New York Gov. Kathy Hochul signed a law in August requiring museums to put up signs identifying pieces looted by the Nazis from 1933 through 1945.
The new rule comes as many museums in the U.S. and Europe are also reckoning with collections that contain numerous objects looted from Asia, Africa and other places during centuries of colonialism.
It isn’t clear how many pieces of art now on display will wind up being labeled as Nazi loot, and disagreements have already arisen over certain artworks with complicated history.
The AP also reported that the Metropolitan Museum of Art, in New York City, said it had identified 53 works in its collection as having been seized or sold under duress during the Nazi era.
All of those objects were obtained by the museum after being returned to their rightful owners. But Andrea Bayer, the museum’s deputy director for collections and administration, said the public still should know about their history.
“People should be aware of the terrible cost to people during World War II as these confiscations took place, and how these peoples’ treasures that they loved and had been in their families, had been torn from them at the same time their lives were disrupted,” she said.
The museum, however, does not intend to put up such a sign on a Picasso painting called “The Actor,” which it received as a gift in 1952.
That painting was once owned by Jewish businessman Paul Leffmann, who fled Germany — first for Italy, then ultimately to Brazil — to escape the Nazis.

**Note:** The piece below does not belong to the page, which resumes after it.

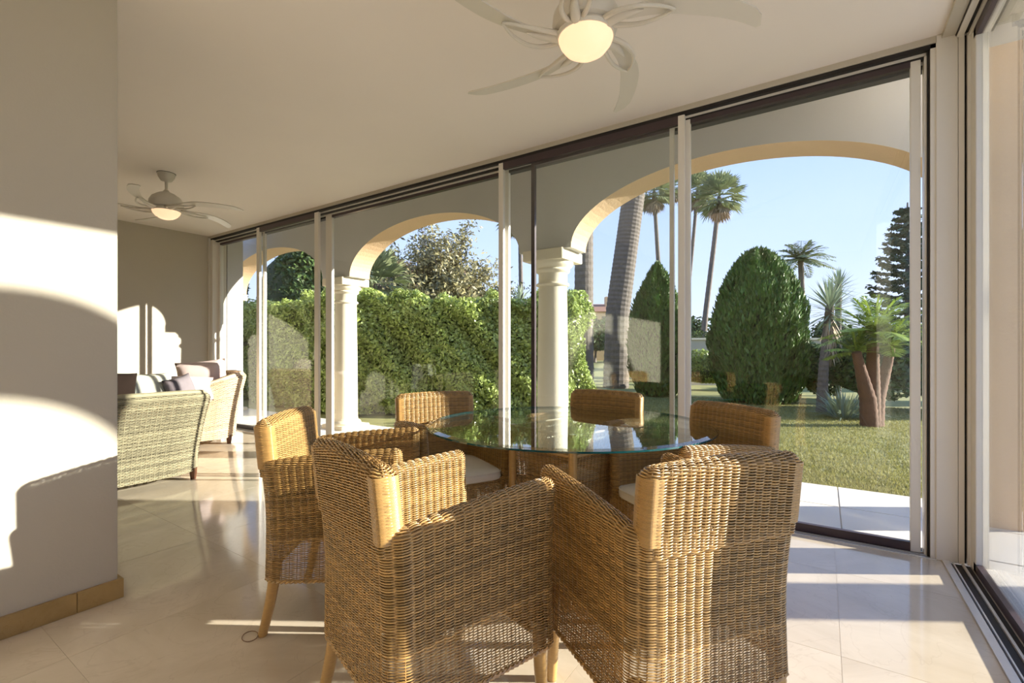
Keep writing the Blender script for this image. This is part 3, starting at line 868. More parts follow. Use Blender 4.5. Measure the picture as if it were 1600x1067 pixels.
# ------------------------------------------------------------------ ceiling fans
def make_fan(label):
    t = empty('ceiling_fan', (0, 0, 0), 0, label, 'fan', 'white five-blade ceiling fans with lit bowls')
    z0 = 0.0     # ceiling plane
    MB().lathe([(.018, -.085), (.045, -.075), (.066, -.04), (.075, -.006), (.075, -.001)], 32).build('canopy', M['fan'], t, True)
    MB().lathe([(.078, -.004), (.078, 0.0)], 32).build('canopy_gap', M['black'], t)
    MB().lathe([(.013, -.19), (.013, -.07)], 16).build('downrod', M['fan'], t, True)
    MB().lathe([(.115, -.345), (.135, -.335), (.143, -.305), (.140, -.275), (.118, -.235), (.07, -.20), (.03, -.182), (.02, -.165)], 40).build('motor_housing', M['fan'], t, True)
    MB().lathe([(.122, -.372), (.128, -.36), (.120, -.346)], 40).build('light_collar', M['fan'], t, True)
    MB().lathe([(.002, -.452), (.03, -.449), (.06, -.438), (.09, -.418), (.110, -.392), (.118, -.370), (.112, -.362)], 40).build('light_bowl', M['lamp'], t, True)
    for k in range(5):
        a0 = R(27 + 72 * k)
        b = MB(); n = 22; v = []; f = []
        for i in range(n + 1):
            f_ = i / n
            r = .17 + .55 * f_
            ang = a0 - R(34) + R(34) * f_ ** 0.75
            q_ = min(1, f_ / .55)
            wd = (.030 + .032 * q_ * q_ * (3 - 2 * q_) - .010 * max(0, f_ - .55) / .45) * (1 if f_ < .94 else math.sqrt(max(.10, 1 - ((f_ - .94) / .06) ** 2 * .75)))
            c = Vector((r * math.cos(ang), r * math.sin(ang), 0))
            tg = Vector((-math.sin(ang - R(18)), math.cos(ang - R(18)), 0))
            for sgn in (-1, 1):
                for dz in (-.0035, .0035):
                    p = c + tg * (wd * sgn) + Vector((0, 0, -.345 + dz - sgn * wd * .14 + .012 * math.sin(PI * f_)))
                    v.append(p)
        for i in range(n):
            q, w_ = 4 * i, 4 * i + 4
            f += [(q, w_, w_ + 2, q + 2), (q + 1, q + 3, w_ + 3, w_ + 1), (q, q + 1, w_ + 1, w_), (q + 2, w_ + 2, w_ + 3, q + 3)]
        f += [(0, 2, 3, 1), (4 * n, 4 * n + 1, 4 * n + 3, 4 * n + 2)]
        b.add(v, f)
        bl = b.build('blade', M['fan'], t, True)
        # almond shaped open bracket under the blade
        br = MB()
        for sgn in (-1, 1):
            pts = []; rad = []
            for i in range(15):
                f_ = i / 14
                r = .105 + .26 * f_
                ang = a0 - R(40) + R(22) * f_
                off = sgn * (.046 * math.sin(PI * f_) ** .8 + .022 * (1 - f_))
                pts.append((r * math.cos(ang) - off * math.sin(ang), r * math.sin(ang) + off * math.cos(ang), -.352 - .012 * math.sin(PI * f_)))
                rad.append(.012 - .006 * f_)
            br.tube(pts, rad, 8)
        web = []; wr = []
        for i in range(7):
            f_ = i / 6; r = .085 + .17 * f_; ang = a0 - R(42) + R(14) * f_
            web.append((r * math.cos(ang), r * math.sin(ang), -.35)); wr.append(.026 * (1 - f_) ** .7 + .003)
        br.tube(web, wr, 10)
        br.build('bracket', M['fan'], bl, True)
    return t
f1 = make_fan('large ceiling fan above the glass table, cut by the top of the photo')
f1.location = (-.857, 1.869, ZC)
f2 = copy_tree(f1); f2.location = (-5.342, 1.96, ZC); f2.rotation_euler = (0, 0, R(8))
f2['label'] = 'distant ceiling fan above the woven sofa near the end wall'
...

As Leffmann liquidated assets in 1938, he sold the painting to Paris art dealers for $13,200.
Leffmann’s great-grandniece, Laurel Zuckerman, sued the Metropolitan Museum in 2016, claiming it was a bargain-basement sale price that reflected the family’s desperation to flee Europe. The museum countered that the price was actually high for an early Picasso at the time. A U.S. court eventually dismissed the lawsuit.